On Orbit Anomaly Ends NASA DART Mission Early, NASA HQ
"After a successful rendezvous, acquisition of the target spacecraft, and approach to within approximately 300 feet, DART placed itself in the retirement phase before completing all planned proximity operations, ending the mission prematurely. NASA is convening a mishap investigation board to determine the reason for the DART spacecraft anomaly."

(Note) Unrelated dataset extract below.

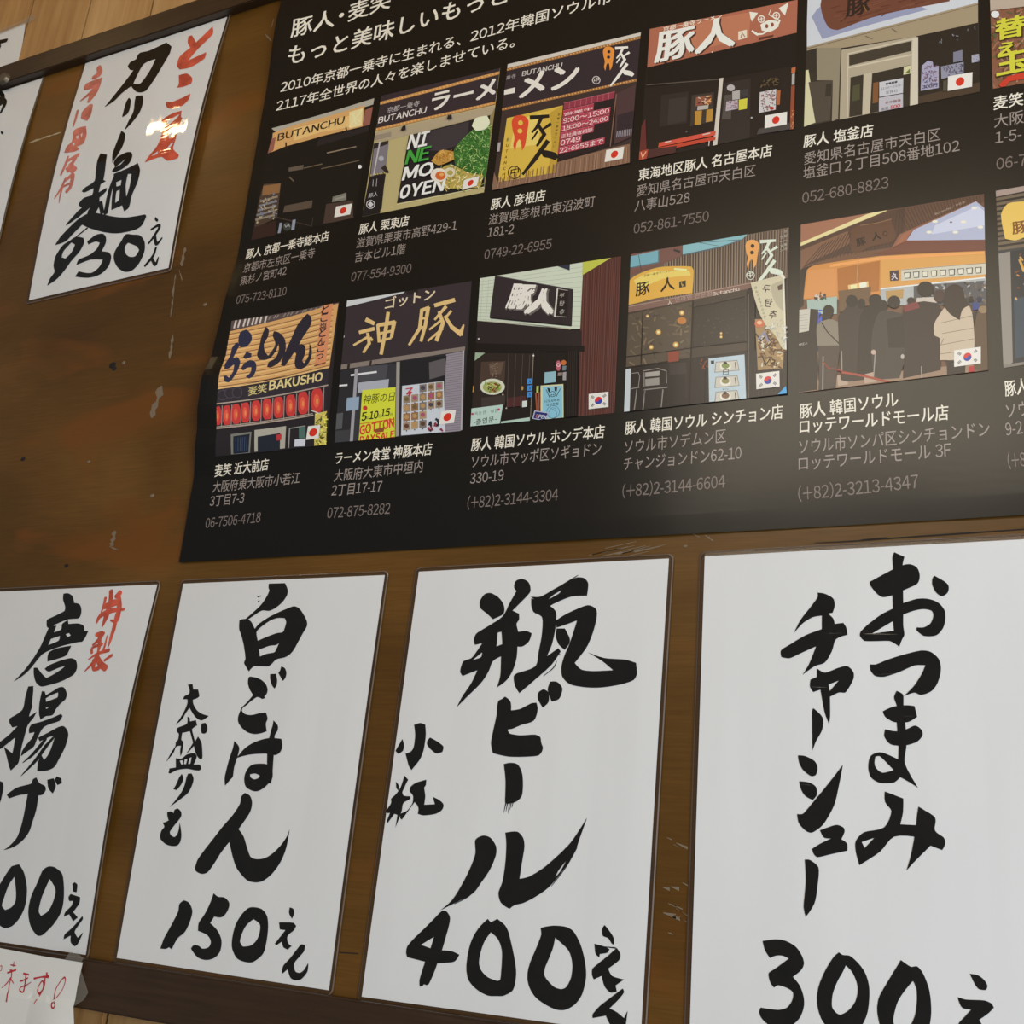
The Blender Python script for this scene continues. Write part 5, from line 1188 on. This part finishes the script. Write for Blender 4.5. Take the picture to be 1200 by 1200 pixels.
p.O('#c88644', '100 440 140 415 510 362 1100 333 1106 425 1100 500 520 560 510 605 80 605', True); p.O('#e09c58', '230 410 510 365 1100 335 1100 350 520 384 230 425'); p.O('#a8682f', '270 432 510 388 505 560 275 582'); p.O('#cf8c50', '110 440 268 430 268 585 82 600'); p.O('#d09850', '515 385 1100 352 1104 420 1100 480 515 540')
p.O('#5e4030', '345 215 400 186 490 176 570 150 600 240 582 282 450 312 380 350 348 330', True); p.S('#8a684c', '400 190 4 485 178 4 575 155 4'); p.T('#211a16', '豚', (382, 306), (432, 292), .04, 1.1); p.T('#211a16', '人', (468, 275), (518, 262), .04, 1.1); p.ring('#2a201a', 540, 236, 14, 4, '#5e4030')
p.O('#c4c0b0', '630 437 1105 400 1106 465 630 502'); p.S('#8a6a48', '632 440 3 1105 402 3')
for i in range(9): x_ = 645 + i * 50; p.O('#34302c', '%f %f %f %f %f %f %f %f' % (x_, 455 - i * 3.6, x_ + 38, 452 - i * 3.6, x_ + 36, 488 - i * 3.6, x_ + 6, 490 - i * 3.6)); p.O('#d4d0c0', '%f %f %f %f %f %f %f %f' % (x_ + 5, 459 - i * 3.6, x_ + 32, 456 - i * 3.6, x_ + 31, 484 - i * 3.6, x_ + 7, 486 - i * 3.6))
p.O('#382838', '565 446 616 441 616 500 568 503'); p.T('#c8c0c8', '久', (575, 494), (610, 490), .04, 1.3)
p.S('#b89c78', '388 370 3 380 505 3'); p.O('#dcb878', '330 526 445 505 448 552 335 576'); p.O('#f0dca8', '345 528 380 522 382 566 350 570'); p.O('#e8e0cc', '395 515 435 508 436 548 398 554')
p.O('#a8acac', '515 552 1110 488 1112 640 515 640'); p.O('#4c4c50', '700 530 1110 500 1112 640 700 640'); p.specks(['#8a8c90', '#2c2c30', '#b4b4b0', '#6a5a48'], '720 530 1105 505 1108 620 720 630', 60, 11, 20); p.S('#dce0dc', '515 548 8 1100 485 8'); p.O('#b08c54', '545 560 645 550 640 600 548 605')
p.O('#9cb0a8', '100 610 270 590 268 690 105 690'); p.specks(['#3a3634', '#c8c8c0', '#6a6460'], '140 580 205 575 205 610 140 610', 24, 9, 16); p.O('#6a5038', '280 560 460 535 455 640 280 680')
p.O('#2a52a8', '130 700 170 680 175 900 155 905 150 740'); p.specks(['#3c62c8', '#5a4a9a'], '130 680 180 665 180 740 130 740', 20, 9, 16)
p.O('#937864', '60 1080 270 1040 640 1010 1118 960 1118 1005 52 1132'); p.O('#b09a88', '270 1035 340 1030 330 1085 275 1095'); p.O('#b09a88', '420 1020 520 1010 520 1065 425 1080'); p.O('#a88a78', '130 900 165 900 165 1090 130 1100')
Dk = '#211b19'
p.O(Dk, '52 790 125 780 160 800 165 1000 160 1115 52 1130'); p.E(Dk, 140, 700, 22, 34); p.O(Dk, '118 660 165 665 160 800 115 800')
p.O('#80786a', '190 725 240 720 285 745 292 800 288 870 160 870 155 760', True); p.O('#453a34', '162 868 286 866 275 980 262 1118 165 1118 170 1000'); p.E(Dk, 222, 672, 31, 34); p.O(Dk, '195 670 245 690 235 715 185 730'); p.S('#2c2624', '185 740 7 215 790 7 280 855 7')
p.O('#332a26', '278 700 320 655 325 620 385 620 390 650 440 660 445 900 420 1060 330 1070 290 1060 282 900', True); p.E(Dk, 353, 618, 34, 36); p.E(Dk, 407, 632, 22, 30)
p.O(Dk, '400 700 450 640 520 640 560 690 540 1000 380 1040', True); p.E(Dk, 485, 612, 38, 35); p.O('#3a3330', '470 780 500 690 540 668 640 690 660 900 620 1050 480 1060 462 900', True); p.E(Dk, 590, 622, 36, 36); p.E(Dk, 530, 642, 26, 30); p.O('#211c1b', '550 720 640 700 655 880 560 880', True)
p.E('#2c1f1e', 685, 615, 22, 20); p.O('#2b1f1d', '640 680 655 640 725 615 830 625 865 690 860 800 852 1005 640 1052 650 850', True); p.O('#742c32', '642 645 720 618 735 655 650 680', True); p.E('#1f1816', 768, 550, 48, 44); p.O('#c0b4a8', '718 600 815 594 832 628 760 618 716 624'); p.E('#3a2826', 845, 590, 35, 38)
p.O('#1e1615', '1005 600 1030 590 1040 620 1010 625'); p.E('#222444', 1070, 608, 16); p.O('#2a3c7a', '1030 630 1062 620 1070 665 1030 670'); p.O('#574232', '1045 730 1070 655 1115 640 1122 1005 1040 1010 1030 860', True); p.E('#8a7458', 1092, 665, 28, 22); p.O('#2c2422', '1015 690 1060 670 1030 770 1012 750')
p.O('#bfae98', '848 690 880 650 1000 615 1030 690 1042 860 1030 950 848 950 846 825 818 810 815 750', True); p.L('#8f7e6a', '858 740 4 1028 700 4 862 800 4 1032 770 4 850 865 4 1036 830 4 850 915 4 1036 890 4 868 830 5 850 870 5')
p.O('#2a1c18', '872 640 882 550 930 522 975 545 990 600 1018 640 975 665 960 725 905 690', True); p.O('#1e1816', '888 952 992 950 990 1022 888 1036'); p.O('#a8262c', '1010 985 1040 980 1045 1015 1008 1020')
p.O('#c0bcb0', '50 668 120 660 112 785 50 797'); p.lines('#8a8680', (60, 690), (60, 780), (105, 684), (104, 775), 6, 2); p.T('#b0aca4', 'AREA', (52, 872), (104, 860), .02)
p.L('#9a948c', '192 930 7 190 1115 7 296 900 5 298 1010 5 485 905 6 475 1050 5 745 985 6 745 1050 6'); p.S('#8a342c', '192 960 8 225 995 8 300 1010 8'); p.S('#a04434', '300 1018 13 430 1040 13 570 1075 11'); p.E('#b8a090', 475, 905, 14); p.E('#b0a8a0', 638, 930, 10, 14)
p.done('928 895 1078 875 1080 968 928 988', 'kr')
# 12
p = Pic((0, 0, 1), [(1167, 224), (1340, 194), (1345, 405), (1176, 431.5)], '#34363a', 'picture cut by the right edge with a rounded yellow wood sign')
p.O('#6a5c4c', '1167 222 1345 190 1345 270 1169 294'); p.lines('#2c2622', (1167, 228), (1169, 292), (1345, 196), (1345, 268), 11, 2.6); p.O('#a08c84', '1167 222 1345 190 1345 196 1167 231')
p.O('#dcb85c', '1173 252 1181 239 1200 236 1345 205 1345 255 1205 277 1190 282 1178 280', True); p.T('#7a4a24', '豚人', (1187, 274), (1225, 267), .03, 1.05)
p.O('#8a847c', '1169 298 1184 295 1187 425 1176 431'); p.O('#22262c', '1184 295 1345 268 1345 404 1187 428'); p.O('#30404e', '1188 350 1345 325 1345 395 1190 420'); p.S('#c89a4c', '1195 305 3 1200 318 3'); p.specks(['#b87838', '#c8a060', '#6a3a24'], '1190 300 1230 294 1230 345 1190 350', 30, 2.5, 5); p.O('#7a746c', '1176 428 1345 402 1345 408 1176 431.5')
p.done()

NASA Launches DART Spacecraft to Demonstrate Automated Rendezvous Capability
Editor's update: The reason why no images were released - is because there were none. Getting the images was a balance between ground station coverage, DART's position, and its mission phase. Had an image been received, it would have not shown anything due to the events that had transpired. As for releasing data and updates, the problems with DART happened around 11 hours into the mission - late at night and they happened fast. NASA says that it got the information out - around 7:00 am local time the next day - as soon as people knew what had happened. Prior to the sudden shift by DART into retirement mode, everything had been going more or less smooth and and NASA's project manager said that there would have been little to report other than "things are going smooth".
Editor's earlier note: Why has there been no issuance of status reports on DART by NASA? I have looked at MSFC, HQ, Orbital websites - nothing - no reports after initial launch. No photos, videos, nothing. Go figure: a very cool, enabling mission and no one can tune in as it happens. Indeed, you'd think ESMD would be embracing this as the first mission on the way to implementing VSE.